US Dollar Weighed Down by Dovish Fed Governors

Dollar Remains Under Pressure Post-Powell

  • The dollar remains under pressure after Powell’s testimony last week
  • The first of the regional Fed manufacturing surveys for July will be reported today
  • There are some signs that US recession fears are receding
  • China data have come in mixed for June; Colombia reports May manufacturing production and retail sales

The dollar is narrowly softer against the majors as the new week begins. Kiwi and Swissie are outperforming, while Loonie and sterling are underperforming. EM currencies are mostly firmer. IDR and RUB are outperforming, while KRW and HKD are underperforming. MSCI Asia Pacific ex-Japan was up 0.3%, with Japan closed for a holiday. MSCI EM is up 0.5% so far today, with the Shanghai Composite rising 0.4%. Euro Stoxx 600 is flat near midday, while US futures are pointing to a higher open. 10-year UST yields are flat at 2.12%, while the 3-month to 10-year spread is flat to stand at -1 bp. Commodity prices are mixed, with Brent oil up 0.5%, copper flat, and gold flat.
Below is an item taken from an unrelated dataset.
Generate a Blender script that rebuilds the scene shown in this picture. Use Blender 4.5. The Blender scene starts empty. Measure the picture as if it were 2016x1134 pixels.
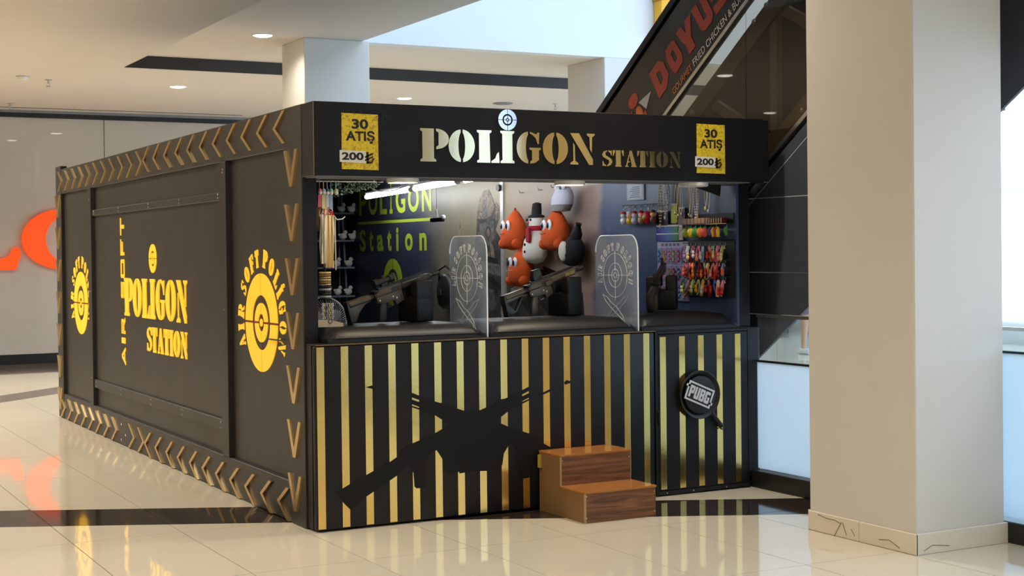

The dollar remains under pressure after Powell’s testimony last week. While he seems to have cemented a 25 bp cut on July 31, we continue to believe that markets are overestimating Fed dovishness for the rest of the year. The implied yield on the January 2020 Fed Funds futures contract is currently around 1.71%, which nearly prices in three cuts in total for H2. The Fed’s Williams speaks today.

DXY is sitting on the 200-day moving average near 96.78 today. The 50% retracement objective of the June-July bounce is just below that at 96.715. However, a break of the 62% objective near 96.51 is needed to signal a deeper move towards the June 25 low near 95.843. we remain bullish on the dollar but acknowledge that further near-term losses are likely until the market recalibrates Fed easing expectations.

The first of the regional Fed manufacturing surveys for July will be reported today. The Empire survey is seen rebounding to 2.0 from -8.6 in June. Philly Fed reports Thursday and is expected to rebound to 5.0 from 0.3 in June. While a recovery from the weak June readings is certainly welcome, US manufacturing remains vulnerable to the ongoing US-China trade tensions.

There are some signs that US recession fears are receding. The US 10-year yield stands near 2.12%, the highest since mid-June. More importantly, the 3-month to 10-year spread is nearly flat, reversing the deep inversion to -25 bp earlier this month. As we have long suspected, the spread is likely to move back into positive territory on signs that the US economy remains in solid shape. Higher than expected CPI and PPI readings for June didn’t hurt either.

China data have come in mixed for June. Exports contracted -1.3% y/y and imports by -7.3% y/y, while aggregate finance rose CNY2.26 trln vs. CNY1.9 trln expected. IP rose 6.3% y/y vs. 5.2% expected, while retail sales rose 9.8% y/y vs. 8.5% expected. Lastly, Q2 GDP slowed to 6.2% y/y, as expected.

Weak June data from emerging Asia support the notion that the ongoing US-China trade war will continue to weigh on global growth and trade. That is clearly negative for EM, though for now, the dovish Fed stance is supportive of risk assets in general. We remain cautious on EM as more weak data is expected this week and especially given our less dovish take on the Fed.

Colombia reports May manufacturing production and retail sales. The former is expected to rise 4.2% y/y and the latter by 5.0% y/y. While inflation remains in the top half of the 2-4% target range, the sluggish economy should keep rates on hold in H2. Next central bank meeting is July 26, no change is expected then.

Israel reports June CPI, which is expected to rise 1.2% y/y vs. 1.5% in May. If so, inflation would move closer to the bottom of the 1-3% target range. Next central bank meeting is August 29, no change is expected then.